The Mahabharata, as it has come down to us, has over and over again suffered from these didactic interpolations in honor of the Brahmans, and part of the burden of their song invariably is, that it is time to take up the collection. Thus, in the present tale, we find it added, as a proof of Nala’s magnificence, that he offered many sacrifices, and gave many gifts; and the word used for the latter is invariably to be understood as “gifts to Brahmans.” Again, we are informed that Damayanti was bestowed on her loving parents, because they hospitably entreated a certain peregrinating Brahman, and gave him great feasts. Thus the Brahmanical editors and revisers of the bardic songs sought to lead the princes along the good way.

But, it is needless to add, whatever is of real poetic worth in these songs we owe to the bards and not to the Brahmans or, even more, perhaps to the princes who set the example of knightly courtesy and valor, which is the theme of the bardic recitations. In just the same way, we find that whatever is of highest value in the philosophic systems of India owes its origin to the princely teachers whose wisdom is enshrined in the Upanishads, while the doctrinal and theological part, which has far less human interest, is the handiwork of Brahman elaborators.
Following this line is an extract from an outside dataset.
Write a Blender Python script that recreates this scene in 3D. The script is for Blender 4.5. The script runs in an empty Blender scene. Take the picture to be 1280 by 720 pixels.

In the Bhagavad-gita, for instance, the earliest chapters, as Krishna himself tells us, embody the mystic traditions of the kingly sages, while sections towards the end, such as the classification of the four castes, the three kinds of gifts, and so on are as clearly the work the Brahman editors. The genius of these editors, it will be seen, was in no sense creative. The Brahmans did not create any of India’s greatness whether in poetry or philosophy. Their tendency was essentially for order, beginning with the hierarchic structure of their own caste, and the arrangement of class-relation but also effecting an orderly grouping and preservation of the old Indian works. Their formal and dogmatic instinct, which we may see to have done great harm to India in many ways, yet brought with them this compensation, that it made them good librarians and tenacious preservers of texts.